En quittant le monastère nous admirons encore les magnifiques arbres de ce lieu d’éternelle contemplation ; l’un d’eux, un chêne, mesure quatre mètres de diamètre. Quand nous disparaissons derrière la muraille, la cloche tinte à la porte du temple et nous apercevons les robes blanches des bonzes s’empressant vers le sanctuaire pour la prière de l’après-midi.

Nous rentrons à la capitale à six heures du soir, trop tard pour achever notre visite.

Le lendemain, jour du marché, nous jetons un coup d’œil sur la foule et les éventaires, mais nous ne découvrons rien de plus que ce que nous avons vu ailleurs. L’industrie spéciale de l’île est la confection de nattes fines en roseau, ornées de dessins en couleur ; les plus belles sont faites à Kyo-dong, et celles du palais de Seoul y sont spécialement commandées.

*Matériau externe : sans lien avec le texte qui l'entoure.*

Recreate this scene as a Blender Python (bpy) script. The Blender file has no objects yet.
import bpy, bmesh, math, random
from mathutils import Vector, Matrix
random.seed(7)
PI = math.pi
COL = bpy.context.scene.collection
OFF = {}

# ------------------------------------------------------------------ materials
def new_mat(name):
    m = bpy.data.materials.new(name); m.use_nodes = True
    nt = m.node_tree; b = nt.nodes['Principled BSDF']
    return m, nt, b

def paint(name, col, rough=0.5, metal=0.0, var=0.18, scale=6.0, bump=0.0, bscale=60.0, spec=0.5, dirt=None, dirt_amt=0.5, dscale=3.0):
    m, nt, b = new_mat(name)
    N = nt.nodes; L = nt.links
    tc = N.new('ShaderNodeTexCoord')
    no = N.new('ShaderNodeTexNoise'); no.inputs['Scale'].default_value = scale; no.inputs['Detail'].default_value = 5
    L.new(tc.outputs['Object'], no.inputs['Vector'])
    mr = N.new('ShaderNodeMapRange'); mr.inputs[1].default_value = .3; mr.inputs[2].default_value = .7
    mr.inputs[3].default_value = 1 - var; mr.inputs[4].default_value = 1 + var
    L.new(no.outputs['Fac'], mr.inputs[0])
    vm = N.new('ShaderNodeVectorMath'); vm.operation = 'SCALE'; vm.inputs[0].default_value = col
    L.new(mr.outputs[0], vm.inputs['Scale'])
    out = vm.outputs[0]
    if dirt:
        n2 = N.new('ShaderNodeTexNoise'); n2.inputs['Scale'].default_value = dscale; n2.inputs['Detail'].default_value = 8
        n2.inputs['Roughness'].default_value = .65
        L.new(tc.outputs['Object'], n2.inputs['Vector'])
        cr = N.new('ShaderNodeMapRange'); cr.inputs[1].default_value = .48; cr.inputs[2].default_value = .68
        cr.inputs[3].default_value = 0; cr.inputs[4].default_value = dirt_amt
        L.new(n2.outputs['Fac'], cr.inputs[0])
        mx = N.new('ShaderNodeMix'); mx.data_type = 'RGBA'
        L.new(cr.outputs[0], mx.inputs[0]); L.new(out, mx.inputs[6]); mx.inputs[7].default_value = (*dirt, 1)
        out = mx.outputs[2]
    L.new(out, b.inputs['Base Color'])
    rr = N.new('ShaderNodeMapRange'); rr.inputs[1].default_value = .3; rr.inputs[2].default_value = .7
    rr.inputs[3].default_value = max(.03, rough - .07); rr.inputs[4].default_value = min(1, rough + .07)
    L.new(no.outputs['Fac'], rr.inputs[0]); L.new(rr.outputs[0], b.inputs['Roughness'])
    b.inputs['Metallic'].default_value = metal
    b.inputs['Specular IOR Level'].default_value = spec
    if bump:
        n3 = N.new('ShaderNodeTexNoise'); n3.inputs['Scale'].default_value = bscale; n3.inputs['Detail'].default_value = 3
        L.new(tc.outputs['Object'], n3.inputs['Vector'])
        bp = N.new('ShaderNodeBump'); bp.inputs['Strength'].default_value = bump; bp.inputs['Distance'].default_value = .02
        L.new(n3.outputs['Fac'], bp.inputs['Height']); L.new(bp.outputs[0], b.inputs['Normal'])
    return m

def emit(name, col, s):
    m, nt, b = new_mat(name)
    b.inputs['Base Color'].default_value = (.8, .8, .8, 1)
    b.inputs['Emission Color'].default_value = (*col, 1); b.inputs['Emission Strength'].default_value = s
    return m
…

Le granit de Kang-hoa est également remarquable par sa dureté et la finesse de son grain.

Notre retour à Seoul s’effectue en jonque. Nous louons à Kap-tcheun un bateau à voile où nous nous installons le mieux possible, et poussés à la fois par le vent et la marée montante, nous dépassons bientôt Oueul-kol où finit la muraille qui protège l’île. Sur la rive gauche disparaît peu à peu la forteresse de Moune-on-sane, car nous tournons à l’est dans le fleuve Hane que nous allons remonter doucement jusqu’au jour.

Les matelots chantent en manœuvrant la voile, aux divers coudes du fleuve. Les rives, basses la plupart du temps, sont escarpées par moments et dominées par des rochers qui paraissent fantastiques, à la nuit tombante. Lentement nous avançons, la nuit descend, et le ciel s’éclaire de scintillantes étoiles.

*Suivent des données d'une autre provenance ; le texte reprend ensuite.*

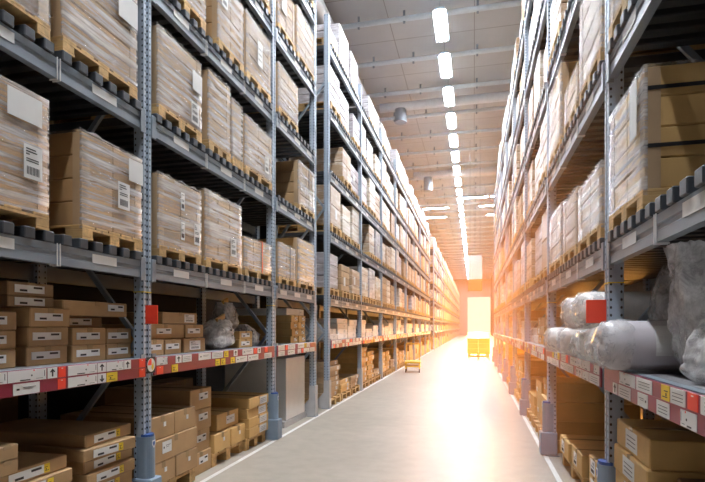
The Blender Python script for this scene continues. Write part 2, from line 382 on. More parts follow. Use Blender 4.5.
def rack(label, xf, sgn, ys, ztop, guards, near=0, nlev=6, brace_rows=None, fascia_plan=None, bar_limit=100, far_y=None):
    root = bpy.data.objects.new('pallet_rack', None); COL.objects.link(root); root.location = (xf, ys[0], 0)
    tag(root, label, 'storage rack', 'pallet racks along the aisle')
    def put(name, me, x, y, z, parent=root, **k): return link(name, me, parent, (x, y - ys[0], z) if parent is root else (x, y, z), **k)
    stuff_bars = []; nb = 0
    simple = near == 0
    for i, y in enumerate(ys):
        if far_y and y > far_y: continue
        put('front_post', post_mesh(sgn, ztop), 0, y, 0)
        put('rear_post', post_mesh(-sgn, ztop), -DEPTH * sgn, y, 0)
        def fp():
            g = G(); g.box(.03 * sgn, -.13 * sgn, -.075, .075, 0, .012, ch=.003); return g.mesh('foot', ['steel'])
        fm = cached(('foot', sgn), fp)
        put('foot_plate', fm, 0, y, 0)
        zs = [.25 + k * 1.15 for k in range(int((ztop - .4) / 1.15) + 1)]
        for k in range(len(zs) - 1):
            def br(k=k):
                g = G(); a, b = (-.09, -DEPTH + .09) if k % 2 else (-DEPTH + .09, -.09)
                g.strut((a * sgn, 0, 0), (b * sgn, 0, 1.15), .04, .03); return g.mesh('brace', ['steel'])
            put('diagonal_brace', cached(('brace', sgn, k % 2), br), 0, y, zs[k])
        kind = guards.get(i, guards.get('all'))
        if kind == 'round':
            def gd():
                g = G()
                pl = [(-.058 * math.cos(t), .058 * math.sin(t)) for t in [math.pi * j / 10 - math.pi / 2 for j in range(11)]]
                pl = [(.005 * sgn - sgn * x * .9, y_) for x, y_ in pl]
                pl2 = [(-.06 * sgn, .058), (-.06 * sgn, -.058)]
                g.prism_z(pl + pl2, .27, .61, 0); return g.mesh('guard', ['guard'])
            def gt():
                g = G()
                pl = [(-.005 * sgn + sgn * .058 * math.cos(t), .054 * math.sin(t)) for t in [2 * math.pi * j / 20 for j in range(20)]]
                g.prism_z(pl, .61, .63, 0); return g.mesh('guard_top', ['guard_blue'])
            def gb():
                g = G(); g.box(-.1 * sgn, .085 * sgn, -.075, .075, .013, .275, ch=.008); return g.mesh('guard_base', ['guard'])
            p = put('post_guard', cached(('guard', sgn), gd), 0, y, 0)
            put('guard_rim', cached(('gt', sgn), gt), 0, 0, 0, p)
            put('guard_base', cached(('gb', sgn), gb), 0, 0, 0, p)
            if near:
                def sh():
                    g = G(); g.prism_x([(-.022, .03), (-.022, -.005), (0, -.035), (.022, -.005), (.022, .03)], 0, .002 * sgn, 0); g.prism_x([(-.013, .02), (-.013, -.002), (0, -.022), (.013, -.002), (.013, .02)], .002 * sgn, .003 * sgn, 1)
                    return g.mesh('badge', ['paper', 'guard_blue'])
                put('shield_badge', cached(('badge', sgn), sh), .0572 * sgn, 0, .55, p)
        elif kind == 'wedge':
            def wd():
                g = G(); g.prism_x([(-.062, .013), (.062, .013), (.062, .52), (-.062, .52)], .006 * sgn, .02 * sgn)
                for s in (-1, 1):
                    g.prism_y([(.02 * sgn, .013), (.02 * sgn, .52), (-.09 * sgn, .52), (-.09 * sgn, .30), (-.30 * sgn, .06), (-.30 * sgn, .013)], s * .056, s * .064)
                return g.mesh('wedge', ['shield'])
            put('post_shield', cached(('wedge', sgn), wd), 0, y, 0)
    if far_y:
        g = G()
        for i, y in enumerate(ys):
            if y > far_y:
                for dx in (-.045, -DEPTH + .045): g.box((dx - .045) * sgn, (dx + .045) * sgn, y - .05 - ys[0], y + .05 - ys[0], 0, ztop)
        for b in range(len(ys) - 1):
            if ys[b] >= far_y - .01:
                for z in LV:
                    for dx in (0, -DEPTH + .05): g.box((dx - .05) * sgn, dx * sgn, ys[b] + .05 - ys[0], ys[b + 1] - .05 - ys[0], z - .13, z)
                    g.box(-.06 * sgn, (-DEPTH + .06) * sgn, ys[b] + .05 - ys[0], ys[b + 1] - .05 - ys[0], z, z + BARH)
        o = put('distant_framework', g.mesh('far_frame', ['beam']), 0, ys[0], 0); o['kind'] = 'stuff'
    for b in range(len(ys) - 1):
        y0, y1 = ys[b], ys[b + 1]; Ln = y1 - y0 - .10; yc = (y0 + y1) / 2
        if far_y and y0 >= far_y - .01: continue
        dist_near = near and b < near
        for li in range(nlev):
            z = LV[li]
            fb = put('front_beam', beam_mesh(sgn, Ln, not dist_near), 0, yc, z)
            put('rear_beam', beam_mesh(-sgn, Ln, True), -DEPTH * sgn, yc, z)
            if li == 0:
                def fsc():
                    g = G(); g.box(.002 * sgn, .014 * sgn, -Ln / 2 + .002, Ln / 2 - .002, -.150, -.001, ch=.002)
                    g.box(.014 * sgn, .017 * sgn, -Ln / 2 + .002, Ln / 2 - .002, -.078, -.072); return g.mesh('fascia', ['fascia'])
                fa = put('shelf_fascia', cached(('fascia', sgn, round(Ln, 3)), fsc), .012 * sgn, yc, z)
                def dk():
                    g = G(); g.box(-.052 * sgn, (-DEPTH + .052) * sgn, -Ln / 2, Ln / 2, -.03, .0); return g.mesh('deck', ['deck'])
                put('shelf_deck', cached(('deck', sgn, round(Ln, 3)), dk), 0, yc, z)
                plan = (fascia_plan or {}).get(b)
                if plan is None:
                    plan = []; rr = random.Random(b * 7 + int(xf * 10))
                    nmax = 7 if y0 < 18 else 4
                    for row in (0, 1):
                        y = y0 + .08
                        while y < y1 - .3:
                            w = rr.choice((.16, .24, .30)); dsg = rr.choice(('price', 'price', 'plain', 'red', 'yellow', 'arrow_up', None, 'grid'))
                            if dsg in ('red', 'yellow', 'arrow_up'): w = .10
                            if y0 > 18: w *= 2
                            if dsg: plan.append((row, y, y + w, dsg))
                            y += w + rr.choice((.01, .02, .12))
                for row, a, c, dsg in plan:
                    put('shelf_label', plate_mesh(c - a - .006, .066, sgn, dsg), .0142 * sgn, (a + c) / 2 - yc, -.037 if row == 0 else -.113, fa)
            else:
                if y0 < 21:
                    for fr in ((-.33, .0, .33) if dist_near else (-.28, .28)):
                        put('beam_label', plate_mesh(.25, .062, sgn, 'blank'), .0004 * sgn, fr * Ln, -.05, fb)
                if dist_near and li < 4 and Ln > 2:
                    for q in (-.16, .17):
                        def tie():
                            g = G()
                            for dy in (-.012, .012): g.box(.001 * sgn, .006 * sgn, dy - .003, dy + .003, -.14, .006); g.box(.006 * sgn, -.055 * sgn, dy - .003, dy + .003, -.139, -.131)
                            return g.mesh('tie', ['paper'])
                        put('beam_tie', cached(('tie', sgn), tie), 0, q * Ln, 0, fb)
                n = int(Ln / .145)
                for k in range(n):
                    yy = yc - Ln / 2 + .09 + k * (Ln - .18) / (n - 1)
                    if nb < bar_limit and li <= 3: put('support_bar', bar_mesh(), (-DEPTH / 2) * sgn, yy, z); nb += 1
                    else: stuff_bars.append(((-DEPTH / 2) * sgn, yy, z))
    if stuff_bars:
        g = G()
        for x, y, z in stuff_bars: g.box(x - DEPTH / 2 - .02, x + DEPTH / 2 + .02, y - ys[0] - .04, y - ys[0] + .04, z, z + BARH)
        o = put('support_bar', g.mesh('bars', ['bar']), 0, ys[0], 0); o['kind'] = 'stuff'
    return root
def marker_sign(root, x0, x1, y, z, ys0, xf):
    g = G(); g.box(x0, x1, -.006, .006, -.075, .075, ch=.002)
    link('marker_sign', g.mesh('marker_sign', ['red']), root, ((0) - 0, y - ys0, z))

PA = [(0, 2.10, 2.385, 'price'), (0, 2.385, 2.66, 'price'), (0, 2.665, 2.745, 'arrow_up'), (0, 2.75, 2.815, 'red'), (0, 2.83, 3.10, 'price'), (0, 3.10, 3.19, 'arrow_up'), (0, 3.19, 3.38, 'price'), (0, 3.38, 3.465, 'arrow_up'), (0, 3.56, 3.64, 'red'),
      (1, 2.42, 2.61, 'plain'), (1, 2.745, 2.815, 'red'), (1, 2.83, 3.10, 'price'), (1, 3.10, 3.19, 'arrow_down'), (1, 3.19, 3.31, 'yellow'), (1, 3.56, 3.64, 'red')]
YS1 = [.95, 3.71, 6.45, 8.29]
r1 = rack('blue-grey steel pallet rack of three bays nearest the camera, loaded with wrapped pallets', XL, 1, YS1, 8.2, {0: 'round', 1: 'round', 2: 'round', 3: 'wedge'}, near=3, fascia_plan={0: PA})
YS2 = [9.14 + 2.8 * i for i in range(9)]
r2 = rack('long steel pallet rack running down the aisle beyond the gap, with wedge post shields', XL, 1, YS2, 7.25, {'all': 'wedge'}, near=1)
YS3 = [35.0 + 2.8 * i for i in range(23)]
r3 = rack('far steel pallet rack past the cross aisle, next to the bright doorway', XL, 1, YS3, 7.25, {}, near=0, far_y=35 + 2.8 * 3)
YSR = [.87 + 2.77 * i for i in range(9)]
r4 = rack('steel pallet rack on the opposite side of the aisle, with rolls and bags', XR, -1, YSR, 7.4, {'all': 'round'}, near=3)
marker_sign(r1, .015, .125, 3.665, 1.60, YS1[0], XL)
marker_sign(r4, -.015, -.135, 3.585, 1.60, YSR[0], XR)
g = G(); g.box(.016, .020, -.055, .055, -.065, .065, 0)
a = [(.05 * math.cos(t), .055 * math.sin(t)) for t in [2 * math.pi * i / 24 for i in range(24)]]
g.prism_x(a, .020, .023, 1)
g.prism_x([(.048 * math.cos(t), .053 * math.sin(t)) for t in [math.pi / 2 + math.pi * i / 10 for i in range(6)]] + [(0, 0)], .023, .0245, 2)
g.prism_x([(.0, -.02), (.018, -.045), (.03, -.02), (.022, .02), (.008, .0)], .023, .0245, 3)
link('round_sticker', g.mesh('sticker', ['ink', 'paper', 'red', 'yellow']), r1, (0.013, 3.71 - YS1[0], 1.19))
for rt, sg, ylist, y00 in ((r1, 1, YS1[1:3], YS1[0]), (r4, -1, YSR[1:3], YSR[0])):
    g = G(); g.box(-.095 * sg, .003 * sg, -.053, .053, 0, .008)
    me = g.mesh('yellow_band', ['yellow'])
    for y in ylist: link('yellow_band', me, rt, (0, y - y00, 1.78))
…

Plaines, rizières et collines se succéderont toute la nuit, et j’entends, de la minuscule cabine où je suis étendu, les cris des oies sauvages dérangées de leur quiétude, au passage de notre jonque.

Nous franchissons quelques rapides. Là, nos hommes se mettent à l’eau et tirent à la cordelle ou poussent avec une perche l’embarcation ; la voile se gonfle, craque, puis nous démarrons enfin et reprenons notre lente navigation.

Du Kang-hoa à Seoul, ou plutôt à Ma-pou, il y a environ cinquante-cinq kilomètres et le lendemain, de bonne heure, nous débarquons à ce petit port, encore tout endormi.

  1. Emblèmes de la Corée.
  2. Bull. Soc. d’Anthropologie de Lyon, 1903.